2. The DC-DC converter of claim 1, wherein the second circuit generates the second signal according to a level of the current detection signal.

3. The DC-DC converter of claim 1, wherein the second circuit generates the second signal, according to a level of the current detection signal, so that the ON time of the switch is reduced in a stepwise manner.

4. The DC-DC converter of claim 3, wherein the second circuit includes a comparator for comparing the current detection signal with a predetermined value, a latch circuit for maintaining an output of the comparator after a lapse of a predetermined time from turning OFF of the switch and outputting the output, and a timer circuit for receiving an output of the latch circuit and generating the second signal.

5. The DC-DC converter of claim 4, wherein the timer circuit includes a plurality of constant current sources, a capacitor and a comparator, and

wherein in receiving the output of the latch circuit, the timer circuit switches the plurality of constant current sources from one to another to charge the capacitor and sets the ON time of the switch according to a charging time for the capacitor.

6. The DC-DC converter of claim 4, wherein the timer circuit includes a constant current source, a plurality of capacitors and a comparator, and

wherein in receiving the output of the latch circuit, the timer circuit switches the plurality of capacitors from one to another to charge the plurality of capacitors and sets the ON time of the switch according to a charging time for the plurality of capacitors.

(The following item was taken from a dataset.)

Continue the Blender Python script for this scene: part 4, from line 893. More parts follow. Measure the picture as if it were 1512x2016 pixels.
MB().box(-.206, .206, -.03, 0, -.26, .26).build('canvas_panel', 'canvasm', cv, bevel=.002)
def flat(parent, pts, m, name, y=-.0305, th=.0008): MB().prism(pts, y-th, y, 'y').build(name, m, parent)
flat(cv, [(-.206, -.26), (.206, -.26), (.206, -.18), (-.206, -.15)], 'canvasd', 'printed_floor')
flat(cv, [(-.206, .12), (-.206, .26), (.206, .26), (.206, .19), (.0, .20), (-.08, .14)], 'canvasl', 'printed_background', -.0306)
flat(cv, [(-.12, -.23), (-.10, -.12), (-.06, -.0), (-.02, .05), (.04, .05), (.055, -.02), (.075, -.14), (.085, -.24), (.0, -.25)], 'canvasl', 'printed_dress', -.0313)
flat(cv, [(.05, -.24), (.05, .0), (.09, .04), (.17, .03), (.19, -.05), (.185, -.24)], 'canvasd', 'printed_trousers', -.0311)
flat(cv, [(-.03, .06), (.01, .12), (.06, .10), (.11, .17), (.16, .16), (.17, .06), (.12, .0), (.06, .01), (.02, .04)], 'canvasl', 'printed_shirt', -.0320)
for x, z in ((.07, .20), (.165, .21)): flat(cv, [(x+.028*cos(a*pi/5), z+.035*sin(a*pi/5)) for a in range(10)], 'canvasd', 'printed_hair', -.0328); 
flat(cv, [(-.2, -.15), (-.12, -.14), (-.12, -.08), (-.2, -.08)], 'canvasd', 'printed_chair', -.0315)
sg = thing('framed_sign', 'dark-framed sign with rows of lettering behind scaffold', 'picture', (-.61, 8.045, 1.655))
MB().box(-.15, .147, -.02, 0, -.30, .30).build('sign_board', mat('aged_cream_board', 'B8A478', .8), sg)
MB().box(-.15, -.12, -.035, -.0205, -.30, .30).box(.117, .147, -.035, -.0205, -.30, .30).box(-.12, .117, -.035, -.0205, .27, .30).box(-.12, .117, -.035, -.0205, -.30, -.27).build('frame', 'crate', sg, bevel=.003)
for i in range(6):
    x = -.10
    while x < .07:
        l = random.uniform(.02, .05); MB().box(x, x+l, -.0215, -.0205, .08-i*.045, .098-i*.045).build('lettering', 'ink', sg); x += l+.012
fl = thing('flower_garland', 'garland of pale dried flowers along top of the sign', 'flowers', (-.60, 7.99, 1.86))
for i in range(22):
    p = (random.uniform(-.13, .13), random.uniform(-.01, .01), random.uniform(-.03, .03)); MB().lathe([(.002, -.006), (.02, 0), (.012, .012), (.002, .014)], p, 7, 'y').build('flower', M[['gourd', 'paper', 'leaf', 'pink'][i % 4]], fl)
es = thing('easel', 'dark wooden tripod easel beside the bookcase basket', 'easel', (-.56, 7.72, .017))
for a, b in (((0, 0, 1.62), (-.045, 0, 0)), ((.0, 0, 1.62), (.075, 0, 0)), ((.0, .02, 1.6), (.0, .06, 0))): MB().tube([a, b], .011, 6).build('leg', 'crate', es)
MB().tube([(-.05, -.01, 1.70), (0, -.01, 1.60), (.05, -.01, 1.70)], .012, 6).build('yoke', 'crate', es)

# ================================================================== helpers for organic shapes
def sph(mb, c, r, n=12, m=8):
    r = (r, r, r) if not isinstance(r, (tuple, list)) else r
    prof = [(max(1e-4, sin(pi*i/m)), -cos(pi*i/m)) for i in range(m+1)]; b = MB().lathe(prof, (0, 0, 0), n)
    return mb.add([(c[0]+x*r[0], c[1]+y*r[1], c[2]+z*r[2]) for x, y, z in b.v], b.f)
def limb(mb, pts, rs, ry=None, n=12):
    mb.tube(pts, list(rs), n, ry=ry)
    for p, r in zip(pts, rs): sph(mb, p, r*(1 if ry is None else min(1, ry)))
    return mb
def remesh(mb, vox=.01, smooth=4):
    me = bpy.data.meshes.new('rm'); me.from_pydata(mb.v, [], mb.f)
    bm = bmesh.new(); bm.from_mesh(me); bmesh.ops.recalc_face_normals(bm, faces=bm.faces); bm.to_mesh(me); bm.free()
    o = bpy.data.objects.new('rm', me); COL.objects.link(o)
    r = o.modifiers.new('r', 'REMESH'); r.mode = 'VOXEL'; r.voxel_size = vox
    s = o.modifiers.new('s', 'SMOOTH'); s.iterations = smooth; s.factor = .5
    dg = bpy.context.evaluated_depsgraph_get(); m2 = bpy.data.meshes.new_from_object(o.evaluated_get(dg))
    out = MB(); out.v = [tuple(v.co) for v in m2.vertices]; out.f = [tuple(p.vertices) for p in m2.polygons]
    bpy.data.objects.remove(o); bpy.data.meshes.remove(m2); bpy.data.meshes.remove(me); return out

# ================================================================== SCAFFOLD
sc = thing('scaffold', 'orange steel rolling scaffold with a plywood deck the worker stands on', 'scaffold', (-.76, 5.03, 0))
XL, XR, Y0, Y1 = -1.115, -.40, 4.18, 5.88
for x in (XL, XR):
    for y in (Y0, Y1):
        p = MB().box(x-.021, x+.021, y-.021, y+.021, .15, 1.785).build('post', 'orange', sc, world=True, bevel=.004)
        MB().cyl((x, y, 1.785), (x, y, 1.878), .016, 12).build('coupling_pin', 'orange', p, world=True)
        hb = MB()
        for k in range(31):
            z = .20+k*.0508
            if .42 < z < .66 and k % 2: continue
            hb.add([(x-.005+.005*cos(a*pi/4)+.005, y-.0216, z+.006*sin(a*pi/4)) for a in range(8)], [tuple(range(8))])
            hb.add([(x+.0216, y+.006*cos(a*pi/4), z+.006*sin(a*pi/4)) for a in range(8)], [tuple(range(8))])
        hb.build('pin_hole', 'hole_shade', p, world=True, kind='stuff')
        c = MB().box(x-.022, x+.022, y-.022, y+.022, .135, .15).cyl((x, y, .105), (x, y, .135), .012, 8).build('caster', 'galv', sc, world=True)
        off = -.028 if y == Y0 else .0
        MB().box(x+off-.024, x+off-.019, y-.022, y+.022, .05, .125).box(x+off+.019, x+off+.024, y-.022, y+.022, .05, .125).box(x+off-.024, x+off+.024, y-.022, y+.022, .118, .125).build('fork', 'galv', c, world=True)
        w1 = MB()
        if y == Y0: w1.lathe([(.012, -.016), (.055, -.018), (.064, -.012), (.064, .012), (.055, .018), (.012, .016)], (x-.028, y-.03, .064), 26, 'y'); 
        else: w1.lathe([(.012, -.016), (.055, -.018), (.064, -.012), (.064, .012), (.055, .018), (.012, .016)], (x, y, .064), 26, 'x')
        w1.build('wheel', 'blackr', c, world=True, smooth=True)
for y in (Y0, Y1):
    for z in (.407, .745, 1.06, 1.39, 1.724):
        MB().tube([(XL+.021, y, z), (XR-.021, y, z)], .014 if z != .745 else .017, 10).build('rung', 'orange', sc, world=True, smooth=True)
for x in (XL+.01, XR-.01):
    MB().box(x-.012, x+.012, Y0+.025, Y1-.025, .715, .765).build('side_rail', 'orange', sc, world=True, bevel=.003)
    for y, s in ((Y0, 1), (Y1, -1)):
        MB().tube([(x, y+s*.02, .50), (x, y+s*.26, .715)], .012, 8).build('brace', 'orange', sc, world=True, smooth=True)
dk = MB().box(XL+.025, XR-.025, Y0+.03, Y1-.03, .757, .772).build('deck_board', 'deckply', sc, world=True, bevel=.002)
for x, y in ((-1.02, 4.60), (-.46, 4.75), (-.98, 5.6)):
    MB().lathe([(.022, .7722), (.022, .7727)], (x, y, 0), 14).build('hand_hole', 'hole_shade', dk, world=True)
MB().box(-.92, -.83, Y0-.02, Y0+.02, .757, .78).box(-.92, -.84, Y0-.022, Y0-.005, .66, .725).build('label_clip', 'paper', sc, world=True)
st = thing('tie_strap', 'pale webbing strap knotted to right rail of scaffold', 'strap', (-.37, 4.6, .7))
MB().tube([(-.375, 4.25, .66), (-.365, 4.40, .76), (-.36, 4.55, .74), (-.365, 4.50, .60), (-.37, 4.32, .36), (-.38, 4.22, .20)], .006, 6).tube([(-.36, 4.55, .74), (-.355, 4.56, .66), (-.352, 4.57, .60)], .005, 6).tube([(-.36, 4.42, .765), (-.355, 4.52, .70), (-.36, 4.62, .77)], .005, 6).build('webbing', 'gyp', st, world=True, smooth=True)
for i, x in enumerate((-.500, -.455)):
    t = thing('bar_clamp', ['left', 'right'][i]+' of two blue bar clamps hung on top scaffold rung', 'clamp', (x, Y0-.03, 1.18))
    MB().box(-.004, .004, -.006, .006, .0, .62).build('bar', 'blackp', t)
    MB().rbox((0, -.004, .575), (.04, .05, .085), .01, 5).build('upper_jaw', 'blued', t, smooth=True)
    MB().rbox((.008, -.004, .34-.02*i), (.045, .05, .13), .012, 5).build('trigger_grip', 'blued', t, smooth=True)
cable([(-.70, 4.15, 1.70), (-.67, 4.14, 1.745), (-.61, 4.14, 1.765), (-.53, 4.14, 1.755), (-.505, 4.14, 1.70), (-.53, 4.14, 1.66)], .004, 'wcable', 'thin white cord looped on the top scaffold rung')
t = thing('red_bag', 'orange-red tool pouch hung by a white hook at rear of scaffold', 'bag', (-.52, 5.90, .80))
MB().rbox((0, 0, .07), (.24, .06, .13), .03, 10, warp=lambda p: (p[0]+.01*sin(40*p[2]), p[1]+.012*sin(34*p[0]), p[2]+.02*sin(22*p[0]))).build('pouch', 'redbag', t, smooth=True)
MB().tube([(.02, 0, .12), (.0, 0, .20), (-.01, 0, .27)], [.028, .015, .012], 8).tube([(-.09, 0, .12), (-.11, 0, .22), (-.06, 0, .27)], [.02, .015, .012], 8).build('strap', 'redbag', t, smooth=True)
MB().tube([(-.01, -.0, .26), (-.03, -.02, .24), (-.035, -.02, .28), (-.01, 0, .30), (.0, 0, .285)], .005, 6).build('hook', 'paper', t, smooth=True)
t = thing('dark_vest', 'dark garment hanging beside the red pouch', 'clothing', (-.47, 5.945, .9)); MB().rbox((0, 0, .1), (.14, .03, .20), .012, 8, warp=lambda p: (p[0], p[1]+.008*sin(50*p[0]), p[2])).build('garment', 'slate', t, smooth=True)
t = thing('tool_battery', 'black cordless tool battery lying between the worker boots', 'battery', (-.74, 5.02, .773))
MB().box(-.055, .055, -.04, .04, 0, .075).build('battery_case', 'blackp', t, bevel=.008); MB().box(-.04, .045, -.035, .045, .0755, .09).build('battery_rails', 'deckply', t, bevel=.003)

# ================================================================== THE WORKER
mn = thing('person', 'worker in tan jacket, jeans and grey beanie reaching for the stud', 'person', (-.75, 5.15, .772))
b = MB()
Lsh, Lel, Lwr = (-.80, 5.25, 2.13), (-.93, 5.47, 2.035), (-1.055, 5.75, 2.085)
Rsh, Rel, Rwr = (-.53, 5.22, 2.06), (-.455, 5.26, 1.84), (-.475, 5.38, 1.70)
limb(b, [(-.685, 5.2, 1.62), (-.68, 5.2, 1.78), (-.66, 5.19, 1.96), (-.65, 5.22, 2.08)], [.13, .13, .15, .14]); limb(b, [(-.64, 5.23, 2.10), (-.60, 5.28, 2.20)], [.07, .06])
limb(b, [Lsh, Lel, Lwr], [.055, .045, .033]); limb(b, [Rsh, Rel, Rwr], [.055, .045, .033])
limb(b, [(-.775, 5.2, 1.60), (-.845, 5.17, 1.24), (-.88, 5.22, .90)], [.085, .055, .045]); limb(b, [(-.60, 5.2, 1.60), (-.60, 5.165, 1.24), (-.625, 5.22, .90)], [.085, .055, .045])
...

7. The DC-DC converter of claim 4, wherein the second circuit includes a plurality of pairs of the comparator and the latch circuit, and

wherein in receiving a plurality of outputs of the plurality of latch circuits, the timer circuit generates the second signal according to a combination of the plurality of outputs.

8. The DC-DC converter of claim 7, wherein the timer circuit includes a plurality of constant current sources, a capacitor and a comparator, and

wherein in receiving the outputs of the latch circuits, the timer circuit switches the plurality of constant current sources from one to another to charge the capacitor and sets the ON time of the switch according to a charging time for the capacitor.

9. The DC-DC converter of claim 7, wherein the timer circuit includes a constant current source, a plurality of capacitors and a comparator, and

wherein in receiving the outputs of the latch circuits, the timer circuit switches the plurality of capacitors from one to another to charge the plurality of capacitors and sets the ON time of the switch according to a charging time for the plurality of capacitors.

10. The DC-DC converter of claim 1, wherein the second circuit generates the second signal according to a level of a signal which has detected the output current from the smoothing circuit.

11. The DC-DC converter of claim 10, wherein when the level of the signal which has detected the output current from the smoothing signal is smaller than a predetermined value, the second circuit generates the second signal so that the larger a difference between the level of the signal and the predetermined value is, the smaller the ON time of the switch becomes.

12. The DC-DC converter of claim 10, wherein the second circuit includes an output current detection circuit for detecting the output current from the smoothing circuit and generating an output current detection signal, and a timer circuit for generating the second signal according to the level of the output current detection signal.